Menurut Hafied Cangara, kampanye adalah aktivitas komunikasi yang ditujukan untuk mepengaruhi orang lain agar ia memiliki wawasan, sikap dan perilaku sesuai dengan kehendak atau keinginan penyebar atau pemberi informasi. Dalam konteks komunikasi politik, kampanye dimaksudkan untuk memobilisasi dukungan terhadap suatu hal atau seorang.
Berdasarkan pemahaman tersebut maka sangat salah jika kampanye dilakukan dengan cara-cara yang tidak simpatik, karena tujuan kampanye adalah untuk merebut hati masyarakat agar dapat memberi suara atau dukungan kepada partai atau calon yang akan maju menaiki kursi politik.
Kampanye? Itu Konser Dangdut Gratis !
Seperti penjelasan diatas, kampanye di Indonesia memang tidak bisa dilepaskan dari kehadiran para artis dangdut. Dimana ada kampanye, baik kampanye parpol atau perorangan bahkan kampanye-kampanye penyuluhan pun sering menggunakan jasa musisi dangdut. Dari artis dangdut local sampai artis ibukota.
Penggunaan jasa artis dangdut bisa diwajarkan, adanya slogan dangdut is the music of my country menjadikan kampanye sebagai komunikasi politik bisa sekaligus menjadi demo mencintai musik asli Indonesai yang satu ini. Dan walau hanya dengan “dangdutan” toh massa yang datang tidak pernah sepi dan dapat menaikan gengsi sebuah partai.
Bahkan hanya dengan “artis dangdut” saja banyak massa yang rela datang jauh-jauh untuk mengikuti kampanye yang diselenggarakan biasanya di lapangan-lapangan besar itu.(positive thingking aja, mereka mau mendengarkan orasi kok. Bukan ngefans sama artisnya.). yang salah dari kampanye ini adalah, terkadang durasi orasi yang diberikan lebih sedikit dari durasi hiburannya (ini kampanye apa konser ya?).
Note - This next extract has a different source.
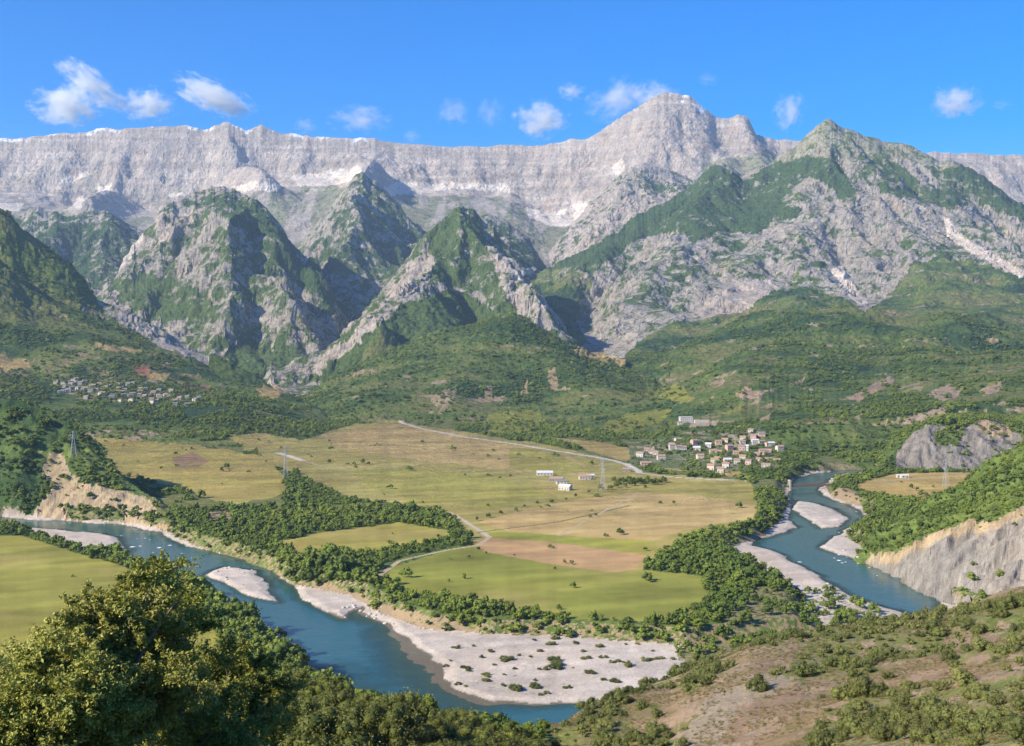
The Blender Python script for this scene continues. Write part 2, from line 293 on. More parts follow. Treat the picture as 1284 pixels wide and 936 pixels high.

Saya mengutip tulisan seorang jurnalis liputan6.com, ditulisnya “Berdangdut dan berjoget rupanya telah menggantikan orasi tentang ide-ide untuk mensejahterakan masyarakat. Yang ada hanya janji kosong tanpa disertai logika solusi. Jangan berharap ada perdebatan cerdas dan pendidikan politik. Jangan pula berharap politisi menawarkan solusi bagi persoalan masyarakat. Kampanye kini tak lebih sekadar ajang rekreasi dangdutan sesaat. Singkatnya, kampanye sama dengan dangdut massal.”
Dari video-video di youtube dan dari pengalaman saya mengikuti kampanye, bisa saya ambil perbandingannya 70% durasi kampanye digunakan untuk nyanyi-nyanyi alias hiburan, sementara sisanya hanyalah speak-speak gak jelas(gak ada visi-misi, yang ada hanya bersu’udzon dengan lawan, membanggakan partai sendiri).
Pantas saja kebanyakan massa yang hadir dalam kampanye lebih tertarik kepada artis dangdut yang datang daripada visi-misi partai. Mereka seakan tidak peduli dengan pencitraan yang sedang dibangun, atau mungkin mereka sudah lelah memakan janji-janji palsu dari partai.